╔══

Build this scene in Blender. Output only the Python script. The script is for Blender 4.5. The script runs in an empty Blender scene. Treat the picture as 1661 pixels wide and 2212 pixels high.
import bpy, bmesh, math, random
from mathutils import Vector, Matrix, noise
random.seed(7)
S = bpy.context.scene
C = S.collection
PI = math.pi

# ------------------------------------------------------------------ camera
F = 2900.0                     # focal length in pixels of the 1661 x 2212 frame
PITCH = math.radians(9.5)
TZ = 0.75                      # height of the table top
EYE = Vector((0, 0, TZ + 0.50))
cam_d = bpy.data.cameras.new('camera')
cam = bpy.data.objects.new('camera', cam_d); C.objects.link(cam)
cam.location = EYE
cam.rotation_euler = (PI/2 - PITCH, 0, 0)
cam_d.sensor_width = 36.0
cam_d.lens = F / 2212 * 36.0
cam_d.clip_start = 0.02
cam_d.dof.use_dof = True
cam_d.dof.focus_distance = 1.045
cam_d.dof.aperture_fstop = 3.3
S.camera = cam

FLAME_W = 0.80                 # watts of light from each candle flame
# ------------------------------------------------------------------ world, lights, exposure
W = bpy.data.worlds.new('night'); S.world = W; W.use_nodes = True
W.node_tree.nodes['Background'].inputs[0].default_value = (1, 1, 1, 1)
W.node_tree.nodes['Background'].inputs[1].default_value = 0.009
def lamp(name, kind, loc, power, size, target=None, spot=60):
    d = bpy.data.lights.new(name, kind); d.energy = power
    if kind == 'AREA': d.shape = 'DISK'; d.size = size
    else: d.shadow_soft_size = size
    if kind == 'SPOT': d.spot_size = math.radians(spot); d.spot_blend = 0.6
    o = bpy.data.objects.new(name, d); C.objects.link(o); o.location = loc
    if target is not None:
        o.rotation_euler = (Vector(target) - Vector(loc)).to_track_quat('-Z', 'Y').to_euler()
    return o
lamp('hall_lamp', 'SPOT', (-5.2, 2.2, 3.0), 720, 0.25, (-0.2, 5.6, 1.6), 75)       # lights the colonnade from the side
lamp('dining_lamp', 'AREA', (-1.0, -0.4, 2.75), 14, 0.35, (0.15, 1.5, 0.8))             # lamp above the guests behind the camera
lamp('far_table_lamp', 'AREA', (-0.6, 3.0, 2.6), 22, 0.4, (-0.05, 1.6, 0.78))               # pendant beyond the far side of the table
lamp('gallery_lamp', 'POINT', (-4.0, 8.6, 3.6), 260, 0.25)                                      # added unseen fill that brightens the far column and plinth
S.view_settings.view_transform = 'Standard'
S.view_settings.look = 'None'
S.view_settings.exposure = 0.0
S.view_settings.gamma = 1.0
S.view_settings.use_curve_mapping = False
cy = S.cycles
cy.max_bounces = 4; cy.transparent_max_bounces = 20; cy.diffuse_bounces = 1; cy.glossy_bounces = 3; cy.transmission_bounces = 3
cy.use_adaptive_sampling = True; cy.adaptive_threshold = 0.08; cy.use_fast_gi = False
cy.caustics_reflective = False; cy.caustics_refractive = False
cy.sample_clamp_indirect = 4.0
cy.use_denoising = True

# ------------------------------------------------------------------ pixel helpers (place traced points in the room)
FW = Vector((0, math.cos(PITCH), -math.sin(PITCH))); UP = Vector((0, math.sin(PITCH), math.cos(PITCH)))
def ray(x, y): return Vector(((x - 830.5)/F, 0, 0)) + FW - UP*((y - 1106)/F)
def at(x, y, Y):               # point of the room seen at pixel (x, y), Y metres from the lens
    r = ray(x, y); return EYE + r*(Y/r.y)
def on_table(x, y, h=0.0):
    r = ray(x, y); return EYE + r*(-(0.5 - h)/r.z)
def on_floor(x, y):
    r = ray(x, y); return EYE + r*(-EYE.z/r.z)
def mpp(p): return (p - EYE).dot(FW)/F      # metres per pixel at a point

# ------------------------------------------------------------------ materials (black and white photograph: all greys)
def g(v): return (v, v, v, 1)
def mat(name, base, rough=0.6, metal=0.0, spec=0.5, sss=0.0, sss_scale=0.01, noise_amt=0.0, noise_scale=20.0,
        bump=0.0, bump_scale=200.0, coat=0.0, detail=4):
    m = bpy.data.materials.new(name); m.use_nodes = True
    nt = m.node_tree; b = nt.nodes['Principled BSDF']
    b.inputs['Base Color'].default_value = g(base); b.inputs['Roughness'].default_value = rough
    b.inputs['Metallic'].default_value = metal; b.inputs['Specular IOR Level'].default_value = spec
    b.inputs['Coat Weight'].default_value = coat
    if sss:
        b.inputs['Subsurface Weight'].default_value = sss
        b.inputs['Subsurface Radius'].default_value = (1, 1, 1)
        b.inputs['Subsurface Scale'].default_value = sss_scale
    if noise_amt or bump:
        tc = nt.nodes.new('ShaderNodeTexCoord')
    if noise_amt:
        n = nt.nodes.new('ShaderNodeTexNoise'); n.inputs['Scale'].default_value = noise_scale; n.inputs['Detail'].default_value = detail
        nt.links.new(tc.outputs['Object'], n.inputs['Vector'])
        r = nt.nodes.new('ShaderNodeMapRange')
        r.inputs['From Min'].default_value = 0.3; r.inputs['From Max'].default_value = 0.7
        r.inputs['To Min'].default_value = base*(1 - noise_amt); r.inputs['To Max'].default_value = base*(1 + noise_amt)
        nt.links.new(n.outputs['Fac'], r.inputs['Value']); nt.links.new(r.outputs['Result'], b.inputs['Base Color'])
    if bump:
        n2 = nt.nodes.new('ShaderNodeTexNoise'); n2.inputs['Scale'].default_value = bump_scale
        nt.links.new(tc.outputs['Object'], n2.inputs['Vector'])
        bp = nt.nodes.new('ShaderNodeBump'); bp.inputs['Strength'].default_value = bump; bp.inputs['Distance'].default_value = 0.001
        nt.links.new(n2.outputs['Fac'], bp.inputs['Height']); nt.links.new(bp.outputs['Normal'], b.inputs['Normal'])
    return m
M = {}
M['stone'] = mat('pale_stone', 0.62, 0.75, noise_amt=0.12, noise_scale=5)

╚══
╔══

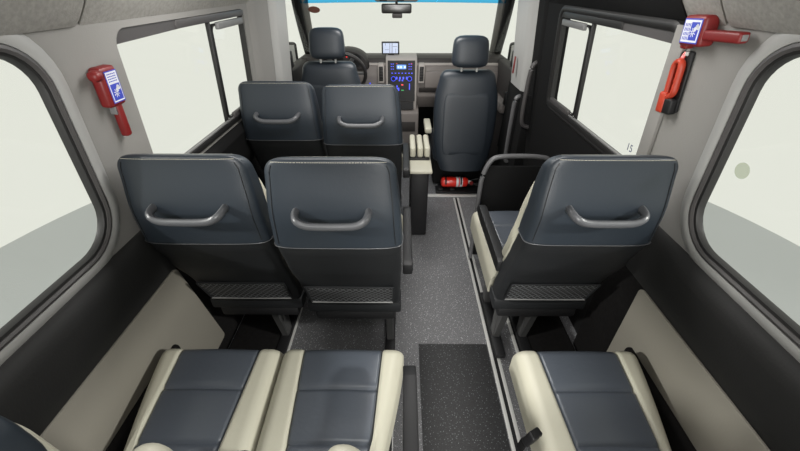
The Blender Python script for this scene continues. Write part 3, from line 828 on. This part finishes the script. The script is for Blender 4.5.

╚══
╔══

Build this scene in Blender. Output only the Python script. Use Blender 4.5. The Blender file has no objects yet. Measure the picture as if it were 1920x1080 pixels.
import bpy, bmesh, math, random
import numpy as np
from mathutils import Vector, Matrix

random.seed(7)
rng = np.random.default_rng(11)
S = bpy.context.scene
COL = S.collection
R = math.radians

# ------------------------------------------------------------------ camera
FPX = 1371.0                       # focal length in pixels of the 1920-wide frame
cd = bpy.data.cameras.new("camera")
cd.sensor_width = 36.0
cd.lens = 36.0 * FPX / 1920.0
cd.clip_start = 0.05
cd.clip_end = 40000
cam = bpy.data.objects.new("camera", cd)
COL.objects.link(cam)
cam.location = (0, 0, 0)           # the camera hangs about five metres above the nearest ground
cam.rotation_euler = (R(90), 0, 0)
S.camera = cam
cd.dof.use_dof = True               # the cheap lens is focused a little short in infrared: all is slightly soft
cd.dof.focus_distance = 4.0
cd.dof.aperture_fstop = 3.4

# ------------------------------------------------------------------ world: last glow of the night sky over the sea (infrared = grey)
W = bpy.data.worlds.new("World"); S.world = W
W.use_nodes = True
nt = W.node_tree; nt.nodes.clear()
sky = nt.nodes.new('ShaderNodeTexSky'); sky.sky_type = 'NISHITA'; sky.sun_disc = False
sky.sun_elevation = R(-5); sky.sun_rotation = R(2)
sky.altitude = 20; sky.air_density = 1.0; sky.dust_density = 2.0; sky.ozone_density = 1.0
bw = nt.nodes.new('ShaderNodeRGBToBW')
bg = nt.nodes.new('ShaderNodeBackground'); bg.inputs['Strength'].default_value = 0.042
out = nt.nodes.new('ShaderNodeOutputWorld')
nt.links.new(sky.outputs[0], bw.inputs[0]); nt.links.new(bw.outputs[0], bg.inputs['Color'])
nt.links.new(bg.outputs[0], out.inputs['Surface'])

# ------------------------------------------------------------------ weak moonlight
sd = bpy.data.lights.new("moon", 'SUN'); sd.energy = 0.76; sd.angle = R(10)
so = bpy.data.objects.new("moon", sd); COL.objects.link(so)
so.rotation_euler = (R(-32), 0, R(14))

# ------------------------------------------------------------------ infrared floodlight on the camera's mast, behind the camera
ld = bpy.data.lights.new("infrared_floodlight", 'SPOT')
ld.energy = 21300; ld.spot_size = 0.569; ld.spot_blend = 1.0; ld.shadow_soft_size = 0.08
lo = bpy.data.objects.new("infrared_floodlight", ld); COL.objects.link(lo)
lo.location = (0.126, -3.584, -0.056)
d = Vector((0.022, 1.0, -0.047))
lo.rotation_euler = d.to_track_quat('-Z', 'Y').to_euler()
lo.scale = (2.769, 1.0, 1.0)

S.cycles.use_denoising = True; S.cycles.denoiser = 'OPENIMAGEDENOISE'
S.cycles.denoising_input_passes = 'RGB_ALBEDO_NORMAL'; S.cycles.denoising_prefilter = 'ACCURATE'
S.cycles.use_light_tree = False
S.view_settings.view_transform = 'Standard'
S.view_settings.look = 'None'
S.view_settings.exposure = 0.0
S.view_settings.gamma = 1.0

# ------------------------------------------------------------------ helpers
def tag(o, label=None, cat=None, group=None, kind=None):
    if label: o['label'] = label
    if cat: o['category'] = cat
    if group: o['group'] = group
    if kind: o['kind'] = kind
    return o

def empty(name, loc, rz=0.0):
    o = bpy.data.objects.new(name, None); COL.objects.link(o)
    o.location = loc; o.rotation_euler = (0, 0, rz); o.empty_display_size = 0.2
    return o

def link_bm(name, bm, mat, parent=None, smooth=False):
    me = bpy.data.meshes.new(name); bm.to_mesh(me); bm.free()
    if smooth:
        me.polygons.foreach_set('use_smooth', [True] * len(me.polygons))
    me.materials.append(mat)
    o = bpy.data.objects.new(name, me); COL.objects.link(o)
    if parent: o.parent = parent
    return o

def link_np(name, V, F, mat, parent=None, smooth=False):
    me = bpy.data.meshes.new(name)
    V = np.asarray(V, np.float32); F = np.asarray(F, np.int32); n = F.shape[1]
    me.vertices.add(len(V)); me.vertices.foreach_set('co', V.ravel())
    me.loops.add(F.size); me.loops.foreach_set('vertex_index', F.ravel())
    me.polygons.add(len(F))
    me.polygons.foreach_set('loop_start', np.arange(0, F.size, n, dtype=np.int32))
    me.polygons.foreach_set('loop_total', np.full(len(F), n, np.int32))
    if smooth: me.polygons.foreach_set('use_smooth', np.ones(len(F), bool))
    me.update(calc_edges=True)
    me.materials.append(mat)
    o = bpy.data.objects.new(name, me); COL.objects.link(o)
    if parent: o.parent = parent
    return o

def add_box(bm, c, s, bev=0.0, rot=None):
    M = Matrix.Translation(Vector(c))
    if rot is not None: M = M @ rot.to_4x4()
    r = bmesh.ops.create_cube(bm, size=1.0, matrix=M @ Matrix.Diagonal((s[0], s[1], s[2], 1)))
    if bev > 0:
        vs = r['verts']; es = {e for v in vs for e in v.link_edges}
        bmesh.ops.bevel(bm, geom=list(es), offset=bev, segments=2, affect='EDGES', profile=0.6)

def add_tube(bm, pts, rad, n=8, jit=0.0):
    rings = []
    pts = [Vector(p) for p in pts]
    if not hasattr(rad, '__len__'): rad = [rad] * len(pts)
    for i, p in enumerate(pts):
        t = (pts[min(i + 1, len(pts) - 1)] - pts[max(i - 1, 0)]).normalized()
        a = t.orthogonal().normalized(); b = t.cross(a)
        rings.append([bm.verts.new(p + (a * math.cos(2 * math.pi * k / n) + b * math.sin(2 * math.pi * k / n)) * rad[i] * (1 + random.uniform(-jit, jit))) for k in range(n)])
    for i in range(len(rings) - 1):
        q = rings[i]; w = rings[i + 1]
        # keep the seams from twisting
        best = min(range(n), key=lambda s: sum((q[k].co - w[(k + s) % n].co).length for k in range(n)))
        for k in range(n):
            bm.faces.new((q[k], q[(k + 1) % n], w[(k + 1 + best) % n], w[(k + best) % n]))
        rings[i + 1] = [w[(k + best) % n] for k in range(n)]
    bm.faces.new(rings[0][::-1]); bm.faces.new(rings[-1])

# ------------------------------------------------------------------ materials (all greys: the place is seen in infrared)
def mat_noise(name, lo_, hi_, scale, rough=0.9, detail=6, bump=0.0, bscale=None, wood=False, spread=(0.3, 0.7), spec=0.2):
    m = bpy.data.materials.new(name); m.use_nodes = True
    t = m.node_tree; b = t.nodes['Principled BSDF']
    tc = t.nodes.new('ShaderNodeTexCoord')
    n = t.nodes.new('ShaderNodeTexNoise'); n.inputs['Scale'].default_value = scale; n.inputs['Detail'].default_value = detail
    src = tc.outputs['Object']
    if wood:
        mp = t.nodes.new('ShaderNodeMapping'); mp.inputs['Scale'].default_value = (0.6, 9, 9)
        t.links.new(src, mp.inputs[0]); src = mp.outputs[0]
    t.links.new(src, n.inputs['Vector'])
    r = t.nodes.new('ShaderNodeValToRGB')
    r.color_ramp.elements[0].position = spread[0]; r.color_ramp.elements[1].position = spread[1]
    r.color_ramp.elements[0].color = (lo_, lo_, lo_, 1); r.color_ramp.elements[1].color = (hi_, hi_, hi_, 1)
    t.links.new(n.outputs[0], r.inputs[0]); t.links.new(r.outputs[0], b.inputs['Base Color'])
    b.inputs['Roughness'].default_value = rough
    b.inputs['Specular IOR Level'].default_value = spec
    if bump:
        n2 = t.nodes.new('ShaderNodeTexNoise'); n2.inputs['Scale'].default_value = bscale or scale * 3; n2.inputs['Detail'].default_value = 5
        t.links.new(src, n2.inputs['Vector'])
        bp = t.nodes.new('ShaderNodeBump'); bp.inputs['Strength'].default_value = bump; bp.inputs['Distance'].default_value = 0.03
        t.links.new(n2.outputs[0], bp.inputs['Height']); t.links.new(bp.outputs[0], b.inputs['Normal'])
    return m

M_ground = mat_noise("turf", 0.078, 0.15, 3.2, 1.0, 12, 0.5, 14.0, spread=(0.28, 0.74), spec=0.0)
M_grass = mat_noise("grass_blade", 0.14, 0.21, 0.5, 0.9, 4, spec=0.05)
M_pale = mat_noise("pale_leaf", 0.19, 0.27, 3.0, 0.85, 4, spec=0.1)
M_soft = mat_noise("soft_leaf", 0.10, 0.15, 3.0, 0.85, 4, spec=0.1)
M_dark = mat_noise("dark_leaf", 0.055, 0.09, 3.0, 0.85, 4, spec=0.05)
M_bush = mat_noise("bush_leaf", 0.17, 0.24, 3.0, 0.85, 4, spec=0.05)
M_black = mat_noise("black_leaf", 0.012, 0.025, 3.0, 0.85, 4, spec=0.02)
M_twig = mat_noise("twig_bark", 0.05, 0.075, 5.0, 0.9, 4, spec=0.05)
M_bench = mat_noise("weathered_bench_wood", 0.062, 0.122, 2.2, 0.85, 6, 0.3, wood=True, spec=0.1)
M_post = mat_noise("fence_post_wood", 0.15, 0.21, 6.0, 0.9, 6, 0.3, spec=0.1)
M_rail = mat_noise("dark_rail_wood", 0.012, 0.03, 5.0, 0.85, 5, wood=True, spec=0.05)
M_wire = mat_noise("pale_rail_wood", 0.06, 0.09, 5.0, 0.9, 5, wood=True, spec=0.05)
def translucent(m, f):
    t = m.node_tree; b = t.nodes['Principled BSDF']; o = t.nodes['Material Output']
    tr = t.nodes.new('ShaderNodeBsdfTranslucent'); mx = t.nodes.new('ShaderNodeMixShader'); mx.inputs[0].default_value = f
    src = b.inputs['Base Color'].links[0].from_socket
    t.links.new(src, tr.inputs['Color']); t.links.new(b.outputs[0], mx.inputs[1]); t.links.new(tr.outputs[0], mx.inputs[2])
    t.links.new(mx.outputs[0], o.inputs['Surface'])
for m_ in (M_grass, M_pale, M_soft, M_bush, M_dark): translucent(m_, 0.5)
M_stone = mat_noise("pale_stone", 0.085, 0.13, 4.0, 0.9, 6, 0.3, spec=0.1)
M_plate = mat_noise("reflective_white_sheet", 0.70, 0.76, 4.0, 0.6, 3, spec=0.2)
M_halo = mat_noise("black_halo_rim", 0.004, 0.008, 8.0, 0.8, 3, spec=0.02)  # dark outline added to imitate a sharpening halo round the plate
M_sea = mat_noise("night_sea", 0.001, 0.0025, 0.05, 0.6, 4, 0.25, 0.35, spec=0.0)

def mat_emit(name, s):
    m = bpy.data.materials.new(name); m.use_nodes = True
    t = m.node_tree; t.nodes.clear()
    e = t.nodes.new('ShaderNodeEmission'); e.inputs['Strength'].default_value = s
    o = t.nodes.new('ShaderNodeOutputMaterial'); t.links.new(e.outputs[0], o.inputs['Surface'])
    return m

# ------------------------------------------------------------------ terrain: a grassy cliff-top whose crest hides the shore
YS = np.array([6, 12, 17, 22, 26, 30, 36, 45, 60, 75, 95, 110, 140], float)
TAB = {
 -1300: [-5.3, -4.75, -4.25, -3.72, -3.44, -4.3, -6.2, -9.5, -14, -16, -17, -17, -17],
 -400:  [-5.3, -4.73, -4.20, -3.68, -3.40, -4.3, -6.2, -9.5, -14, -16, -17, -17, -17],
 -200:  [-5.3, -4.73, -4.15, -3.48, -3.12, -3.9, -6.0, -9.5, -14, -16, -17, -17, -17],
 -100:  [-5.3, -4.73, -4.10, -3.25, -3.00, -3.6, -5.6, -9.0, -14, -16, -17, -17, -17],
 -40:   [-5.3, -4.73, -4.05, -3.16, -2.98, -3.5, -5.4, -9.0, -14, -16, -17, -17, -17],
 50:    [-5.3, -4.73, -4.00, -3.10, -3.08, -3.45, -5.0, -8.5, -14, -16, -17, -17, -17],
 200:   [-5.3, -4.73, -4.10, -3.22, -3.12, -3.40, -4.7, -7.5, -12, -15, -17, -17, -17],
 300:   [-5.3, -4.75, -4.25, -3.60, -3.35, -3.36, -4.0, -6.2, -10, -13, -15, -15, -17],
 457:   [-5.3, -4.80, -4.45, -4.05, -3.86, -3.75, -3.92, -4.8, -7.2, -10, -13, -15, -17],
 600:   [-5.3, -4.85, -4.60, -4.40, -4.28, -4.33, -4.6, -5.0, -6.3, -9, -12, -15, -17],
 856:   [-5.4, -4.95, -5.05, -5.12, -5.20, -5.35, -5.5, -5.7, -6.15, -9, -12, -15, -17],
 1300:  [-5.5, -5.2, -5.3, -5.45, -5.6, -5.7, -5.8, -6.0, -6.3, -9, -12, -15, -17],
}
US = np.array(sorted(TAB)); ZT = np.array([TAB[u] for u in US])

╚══

◆ **Task requirements**:
Filter the records above for lines containing the word "this", and copy those lines.

◆ **The response**:
Build this scene in Blender. Output only the Python script. The script is for Blender 4.5. The script runs in an empty Blender scene. Treat the picture as 1661 pixels wide and 2212 pixels high.
The Blender Python script for this scene continues. Write part 3, from line 828 on. This part finishes the script. The script is for Blender 4.5.
Build this scene in Blender. Output only the Python script. Use Blender 4.5. The Blender file has no objects yet. Measure the picture as if it were 1920x1080 pixels.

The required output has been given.